Thanks atonal and Pelican.
I don't know the exact architecture, but there are both ARM and Thumb-2 instructions in the firmware, so it's probably not ARMv7-M. In IDA, I've used ARMv7-A&R, if that tells you anything, and in QEMU I've used ARM_FEATURE_V8 (CPU definition
here). I managed to get it somewhat working with ARM_FEATURE_V7 and ARM_FEATURE_MPU as well, but got errors about execution permissions (these are probably configured by the bootloader code, which I don't have).
From what I could tell from the updater code, the bootloader
loads the firmware update at 0x40800120 on both cores and expects ARM code (just like the 7D), so we don't actually have to compile Thumb code.
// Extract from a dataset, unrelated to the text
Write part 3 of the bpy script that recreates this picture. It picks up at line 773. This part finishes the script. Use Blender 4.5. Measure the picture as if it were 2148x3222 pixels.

To call Thumb functions, I've declared them as "long call" and made sure the function address has the LSB bit set (not sure if there's a simpler way with gcc).
For figuring out DryOS internals in QEMU, I've also used the EOS M3 firmware (yes, it's a PowerShot, but the DryOS core is the same) and the
100D QEMU patches from @nkls (his changes allowed me to trace Canon's debug messages from GDB, without having to load custom code in the firmware).
For the dumper, I've used atonal's code, slightly modified (swapped the 16-bit halves and turned it into a function), compared it to gcc output (test code
here) and seems to work fine. Didn't test Pelican's code.
For BLX.W (this is how IDA displays it, for example FE0A0B36 E2 F1 90 E3 BLX.W bzero32), I've changed the 0xf0009000 to 0xf000c000. Don't know where to find it in the spec, but it matches gcc output and gets recognized by IDA (at least for this particular case).